ECLI:NL:CRVB:2021:1863
Centrale Raad van Beroep
- Hoger beroep
- Rechtspraak.nl
Hoger beroep inzake uitbetaling van verlofuren na ontslag van ambtenaar
In deze zaak heeft de Centrale Raad van Beroep op 16 juli 2021 uitspraak gedaan in het hoger beroep van appellant tegen de uitspraak van de rechtbank Den Haag van 20 augustus 2020. Appellant, die van 1 oktober 2002 tot 15 mei 2015 werkzaam was bij de gemeente Den Haag, heeft hoger beroep ingesteld tegen een besluit van het college van burgemeester en wethouders van Den Haag. Dit besluit betrof de uitbetaling van verlofuren na zijn ontslag. Het college had vastgesteld dat appellant recht had op 100,12 uur verlof, waarvan 36 uur al was verkocht. De resterende 64,12 uur werd in juli 2015 uitbetaald. In eerdere procedures was overeengekomen dat appellant recht had op 143,32 verlofuren, die onder aftrek van reeds uitgekeerde uren aan hem zouden worden uitbetaald. Het college had in maart 2018 bepaald dat appellant nog recht had op 43,2 uur verlof, welke uren ook zijn uitbetaald.

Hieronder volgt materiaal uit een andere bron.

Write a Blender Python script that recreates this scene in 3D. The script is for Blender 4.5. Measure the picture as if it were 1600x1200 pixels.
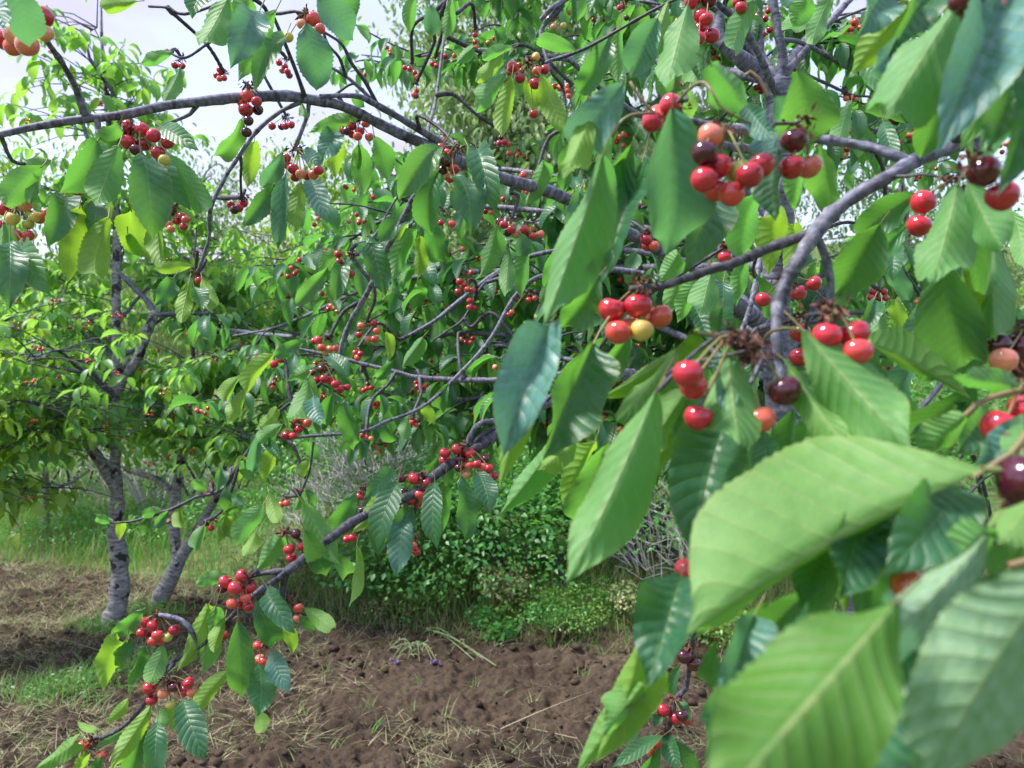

De rechtbank had het beroep van appellant tegen het bestreden besluit ongegrond verklaard. In hoger beroep heeft appellant betoogd dat het college op onjuiste wijze uitvoering heeft gegeven aan de eerdere afspraken. De Raad heeft echter geoordeeld dat het college correct heeft gehandeld en dat de eerdere afspraken duidelijk waren. De Raad bevestigde de uitspraak van de rechtbank en oordeelde dat het hoger beroep niet slaagde. Er was geen aanleiding voor een veroordeling in de proceskosten.
De uitspraak is openbaar gedaan en ondertekend door de voorzitter en de griffier.